• Kino
  • Mapa
  • Ogłoszenia
  • Forum
  • Komunikacja
  • Raport

W Sopocie w jednym kierunku

on
16 września 2005 (artykuł sprzed 18 lat) 
Od soboty zmienia się organizacja ruchu drogowego w Dolnym Sopocie. Wprowadzony zostanie jeden kierunek ruchu - w stronę Gdyni - na ul. Grunwaldzkiej na odcinku od ul. 3 Maja do ul. Chopina. Władze miasta chcą w ten sposób ograniczyć ruch tranzytowy przez uzdrowiskową część miasta.

Konsekwencją wprowadzenia ruchu jednokierunkowego będzie wydłużenie trasy przejazdu Dolnym Sopotem z Gdyni do Gdańska, co ma zniechęcić kierowców, którzy wybierali do tej pory tą trasę, żeby przejechać przez Sopot. Od soboty trzeba będzie objechać jednokierunkowy odcinek ulicami Sobieskiego i Kościuszki. W związku z tym, że na tych ulicach ruch się zwiększy, zaplanowano budowę sygnalizacji świetlnej na skrzyżowaniu ul. Chopina i ul. Kościuszki oraz ul. 3 Maja i ul. Sobieskiego. Na ul. Sobieskiego, w zależności od oceny bezpieczeństwa ruchu drogowego, po ustabilizowaniu się nowych warunków, przewiduje się możliwość wprowadzenia fizycznych elementów uspokojenia ruchu, np. wyniesienie przejść dla pieszych, azyle, progi, miejscowe zawężenie przekroju jezdni.

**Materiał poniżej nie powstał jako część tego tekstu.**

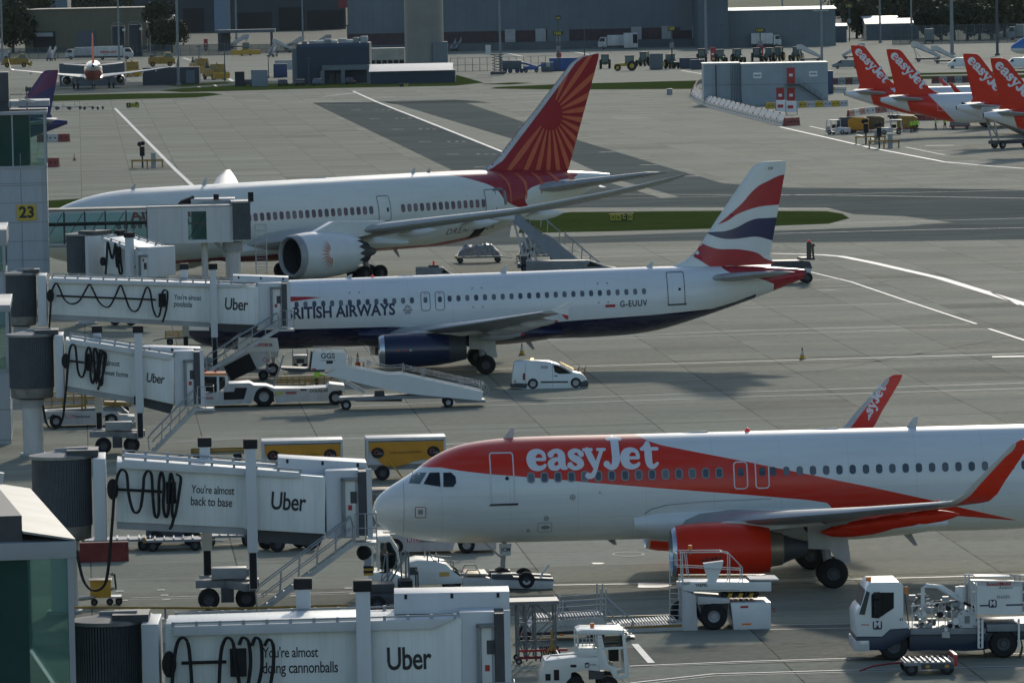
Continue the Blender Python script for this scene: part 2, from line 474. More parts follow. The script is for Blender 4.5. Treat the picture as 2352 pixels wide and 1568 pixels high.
GR = [
    [(1191, 535), (1200, 500), (1311, 487), (1658, 484), (1900, 485), (1935, 491), (1951, 501), (1903, 513.6), (1785, 518), (1633, 525), (1400, 531)],
    [(60, 224), (118, 219), (300, 215), (480, 213.3), (512, 217), (450, 224), (250, 229), (60, 234)],
    [(366, 208.6), (420, 203), (540, 196), (565, 193), (860, 192), (1045, 188), (1048, 172), (1110, 190), (1045, 197), (760, 202.5), (420, 212)],
    [(1126, 203.5), (1140, 200), (1300, 193), (1628, 184.5), (1720, 183), (1720, 198), (1630, 204), (1300, 206)],
    [(1100, 193.5), (1180, 189.6), (1224, 191), (1170, 194.5)],
    [(1900, 184), (1930, 178), (2400, 171), (2400, 179)],
    [(2080, 169), (2400, 162), (2400, 167), (2090, 173)],
    [(60, 488), (90, 462), (200, 455), (215, 470), (150, 484)],
    [(380, 196), (520, 188), (535, 191), (420, 200)],
]
for q in GR: sheet('grass', q, GRASS, .03)

def stripe(pts, w, mat=LINE, z=.018):
    """painted line of real width w through photo pixels"""
    P = [gp(x, y, z) for x, y in pts]; L_, R_ = [], []
    for i, p in enumerate(P):
        d = (P[min(i + 1, len(P) - 1)] - P[max(i - 1, 0)]); d.z = 0; d.normalize(); n = Vector((-d.y, d.x, 0)) * w / 2
        L_.append(p + n); R_.append(p - n)
    b = MB()
    for i in range(len(P) - 1): b.poly([L_[i], L_[i + 1], R_[i + 1], R_[i]])
    return struct(b.build('marking', mat, smooth=False))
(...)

- Dzięki zmianie organizacji ruchu nastąpi dwukrotne zwiększenie liczby miejsc postojowych - co korzystnie wpłynie zarówno na obsługę ruchu turystycznego, ze względu na niewielką odległość od plaży, jak i na dostęp do handlu i usług w tym rejonie - oraz znacząca poprawa bezpieczeństwa ruchu drogowego pojazdów i pieszych - szczególnie dzieci mieszkających pomiędzy ul. Grunwaldzką i Al. Wojska Polskiego, przechodzących przez ul. Grunwaldzką w drodze do szkół - wymienia zalety nowego rozwiązania biuro prasowe sopockiego magistratu.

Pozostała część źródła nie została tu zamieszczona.